Indeed, inflation – particularly around the globe – has begun to overtake ãrecessionä as the prime concern, even according to recent Federal Reserve murmurs. As predicted, Fed chief Ben Bernanke is now in the difficult position of having to try to help keep the economy afloat while preventing commodity-based inflation from overwhelming economic health. A tough corner to be boxed into.

There are other negatives to add: the trade deficit has continued to worsen given our high oil payments, consumers are further extended in credit, $4 gasoline is killing pocketbooks and investor sentiment, and the global economies are showing signs of inflationary pressure and weakened growth prospects – just witness the various riots regarding oil and food prices. We could pile on more, but it wouldn't be fair.

On the positive side, (yes, there is a positive side) some of the prior bubbles and issues are either behind us or in resolution. The credit crunch and the sub-prime mess, though far from being fully resolved is slowly unwinding. Certain agricultural commodities, notably wheat, have fallen dramatically and are becoming more affordable. Gold has dropped considerably. Moreover, corporate profits are holding up with strong corporate balance sheets. We also have yet to fully reap the benefits of the $600 stimulus checks and further stimulus actions. There are also unprecedented levels of cash sitting on the investment sidelines waiting to be put to work.

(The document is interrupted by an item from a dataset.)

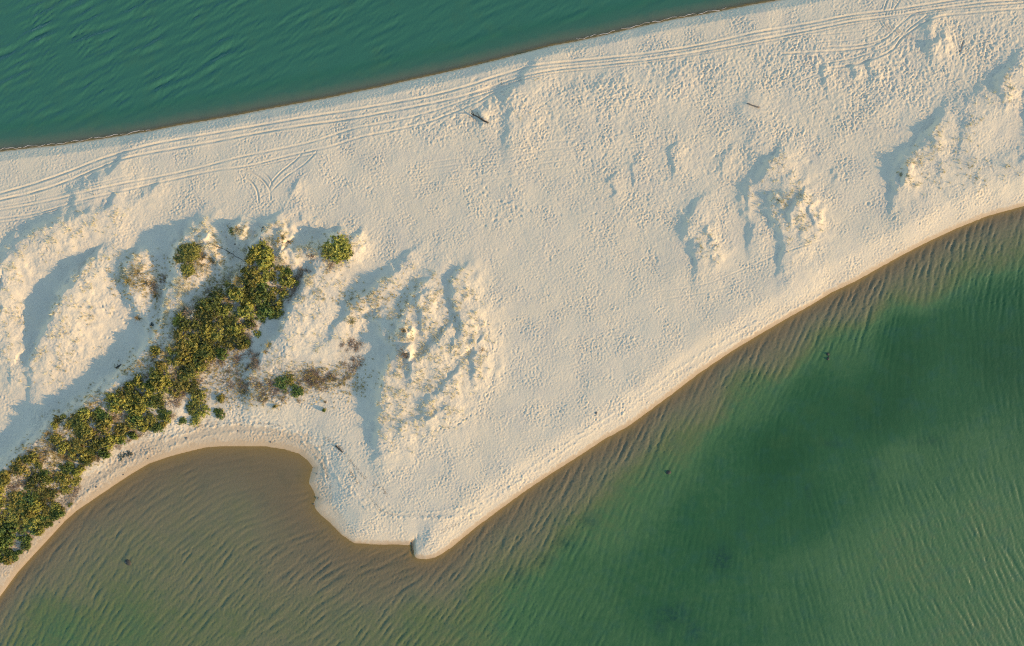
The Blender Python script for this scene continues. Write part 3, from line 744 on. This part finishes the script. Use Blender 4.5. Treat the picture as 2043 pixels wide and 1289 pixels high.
PROTO = {}
for kind, mat in (('olive', M_olive), ('dark', M_dark), ('green', M_green)):
    PROTO[kind] = [shrub_meshes({'olive': 100, 'dark': 200, 'green': 300}[kind]+i, mat=mat) for i in range(4)]
PROTO['dome'] = [shrub_meshes(450, nclump=330, per=12, mat=M_olive, flat=.5, lobes=1)]
PROTO['grey'] = [shrub_meshes(400, nclump=60, per=12, mat=M_grey)]
PROTO['brown'] = [twig_meshes(500+i, M_brown) for i in range(3)]
PROTO['gold'] = [(tussock_mesh(600+i, M_gold, 60, .8), None) for i in range(3)]
def link(name, me, parent=None, loc=None):
    o = bpy.data.objects.new(name, me); C.objects.link(o)
    if parent is not None: o.parent = parent
    if loc is not None: o.location = loc
    return o
def plant(kind, u, v, rad, hgt, label, group=None, cat='shrub', name=None, sink=.1, seed=None):
    x, y, z = place(u, v)
    nm = name or {'brown': 'dry_shrub', 'gold': 'grass_tussock'}.get(kind, 'shrub')
    o = link(nm, None, None, (x, y, z-sink)); o.rotation_euler = (0, 0, rng.uniform(0, 6.28))
    o.scale = (rad*rng.uniform(.88, 1.12), rad*rng.uniform(.88, 1.12), hgt)
    A, B = PROTO[kind][rng.integers(len(PROTO[kind]))]
    if kind == 'gold': link('blades', A, o)
    elif kind == 'brown': link('twigs', B, o); link('dead_leaves', A, o)
    else: link('foliage', A, o); link('branches', B, o)
    tagged(o, label, cat, group); return o

# ------------------------------------------------------------------ the thicket
LEFT = [(-60,1010),(0,960),(35,915),(70,893),(118,838),(160,815),(205,795),(245,768),(300,735),(312,700),(345,685),(350,640),(362,620),(400,600),(425,572),(470,556),(488,530),(492,495)]
RIGHT = [(540,492),(548,528),(575,540),(603,552),(580,590),(555,625),(525,655),(500,672),(478,698),(450,712),(420,735),(392,760),(375,790),(345,830),(325,858),(290,868),(250,885),(215,908),(175,932),(158,955),(155,995),(120,1025),(85,1065),(45,1112),(0,1125),(-60,1190)]
TH = LEFT+RIGHT
AX = [(-40,1090),(30,1020),(90,960),(150,890),(230,840),(300,790),(345,740),(385,690),(425,640),(480,600),(535,550),(515,500)]
STRETCH = ['at the left edge of the photo, above the lagoon beach','near the left edge, where the thicket runs down to the lagoon beach',
 'left of the thin curved lagoon beach, above its darkest green patch','across from the small feathery grass clump on the lagoon beach','above the round grass clump, beside the wide blue-shaded hollow',
 'where the thicket bends upwards, beside the small round outlying bushes','in the narrow neck of the thicket halfway up','just above the narrow neck, beside the bright bare sand bank',
 'in the widest upper part of the thicket','below the bright green bush near the thicket top','around the bright green patch near the thicket top','at the very top tip of the thicket']
pts = []
tries = 0
while tries < 20000 and len(pts) < 345:
    tries += 1
    u, v = rng.uniform(-60, 610), rng.uniform(490, 1190)
    if not inside(np.array([u]), np.array([v]), TH)[0]: continue
    rad = rng.uniform(8.5, 18)
    edge = min(poly_dist(np.array([u]), np.array([v]), LEFT)[0], poly_dist(np.array([u]), np.array([v]), RIGHT)[0])
    if edge < 14: rad = rng.uniform(4.5, 11)
    if any((u-a)**2+(v-b)**2 < (0.50*(rad+c))**2 for a, b, c in pts): continue
    pts.append((u, v, rad))
recs = []
for u, v, rad in pts:
    dl = poly_dist(np.array([u]), np.array([v]), LEFT)[0]; dr = poly_dist(np.array([u]), np.array([v]), RIGHT)[0]
    side = 'on its inland dune-crest side' if dl < 16 and dl < dr else ('on its lagoon-facing side' if dr < 16 else 'in its middle')
    if v < 560 or (dr < 16 and v < 740): side = side.replace('lagoon-facing', 'right-hand')
    st = int(np.argmin([(u-a)**2+(v-b)**2 for a, b in AX]))
    p = rng.random()
    kind = 'olive' if p < .62 else ('dark' if p < .88 else 'green')
    if dl < 12 and rng.random() < .55: kind = 'gold' if rng.random() < .7 else 'olive'
    if dr < 14 and 560 < v < 760 and rng.random() < .6: kind = 'brown'
    if dr < 12 and v > 760 and rng.random() < .15: kind = 'brown'
    if (u-522)**2+(v-572)**2 < 22**2: kind = 'green'
    if u < 120 and v > 1010 and rng.random() < .5: kind = 'green'
    if 380 < u < 470 and 600 < v < 700 and rng.random() < .5: kind = 'dark'
    if 60 < u < 190 and 880 < v < 990 and rng.random() < .45: kind = 'gold'
    elif kind in ('olive', 'dark') and rng.random() < .15: kind = 'brown'
    elif kind == 'olive' and rng.random() < .14: kind = 'gold'
    recs.append([u, v, rad, kind, st, side])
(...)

The hero in all this, frankly, has been the US economy, which has shown an extraordinary level of robustness through a near perfect storm of shocks. And one of the great, unintended consequences of this economic turbulence is the steadily increasing export sector of the US economy, which for decades had become increasing inconsequential. It is an essential part of a balanced economy – and this may turn out, ironically, to be a great gift of this difficult time. Indeed, the industrial and farming sectors, long passed by the high-tech economy, are finally getting some of their due.

Now some perspective. Much of the bad news is now known or behind us, and the markets look out six months to a year. Everything you know, they know. They know about the bad credit problems with some of the European banks. They know about the increasing inflation risk going forward. They know about $150 oil. They know about the weak US dollar, and they know about the relationships between housing, jobs, and consumer sentiment. The domestic and global slowdown we were all concerned about is now upon us. Certainly, there can be more surprises: geopolitical risk is the most likely culprit, or another major bank going under. There are always unknowns, for sure. The key takeaway here is that despite all these clear negative inputs, the markets remain intact, and corporations remain solid. Meanwhile, for those of us inclined to forget after this last year or so, the markets are up over 40% the last five years.

Indeed, this is the time for patience and a time when smart investors start recognizing that there are opportunities, and build up for the long term. We said this in 1990, 2001, and we'll continue to emphasize this theme. The markets will rebound, and that rebound is likely to be very quick. Should the economy trend slightly downward for a few more months, as it likely will, a broadly diversified investment strategy remains the best approach.

Our approach from here: First, we're staying cautious, although we remain invested. We have a sizeable list of opportunities on the radar we're looking to move in to. If we see a strong economic downturn, we will adjust accordingly. If we begin to see a stabilizing of several key indicators, we will become more aggressive. For now, assume continued volatility for the next few months, perhaps through the summer haze and during which time we will pick up and choose carefully.

Keep in mind that the markets will turn upward long before people feel safe about them. The upshot is that patience will be rewarded.

Wishing you a wonderful early summer.

Peace,

Ron Stein

 

Disclaimer: each investor has different needs. The information herein should not be used to direct investment decisions without assistance. No guarantees can be made or implied in the above information.